Socialist Party President François Hollande invites FN leader Marine Le Pen to the Elysee Palace. In Germany, Social Democrat leader Sigmar Gabriel proclaims that to be “right wing or a German nationalist” is a democratic right. In Britain, Labour competes with UKIP to prove it has the hardest line on immigration.

As for the trade unions, they work to paralyse the immense power of the working class and split it along national lines. Where they do make a show of opposition, demands to defend British, German, French or American jobs are invariably tied to further cuts in wages and conditions, facilitating an unending race to the bottom.

The world is again becoming a foul prison. But our appraisal of this situation has nothing in common with the demoralised schema of the pseudo-left, which is aimed at justifying their own reactionary politics.

In Greece, Syriza defends its imposition of austerity on the grounds that if it doesn’t do as it is told the fascists will take over! All while it is in coalition with the right-wing Independent Greeks whose xenophobia matches that of Golden Dawn.

Still the pseudo-left praise the “Syriza model” as the way forward. The traditional division between the “left” and “right” no longer has any meaning, they proclaim, as they attempt to justify their alliances and proposed alliances with nationalist and far-right organisations throughout Europe.
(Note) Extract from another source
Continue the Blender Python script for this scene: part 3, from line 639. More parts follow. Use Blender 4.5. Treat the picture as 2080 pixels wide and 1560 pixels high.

The differences between right and left may be irrelevant to the pseudo-left, but they are of paramount importance for the working class, as, in the words of Rosa Luxembourg, “It is their skin that is being brought to market.”

The growth of nationalist and fascist reaction is the response of the bourgeoisie to the crisis of the capitalist nation-state system. The working class must prepare its own response—one based on the unification of working people internationally in the struggle for a socialist world.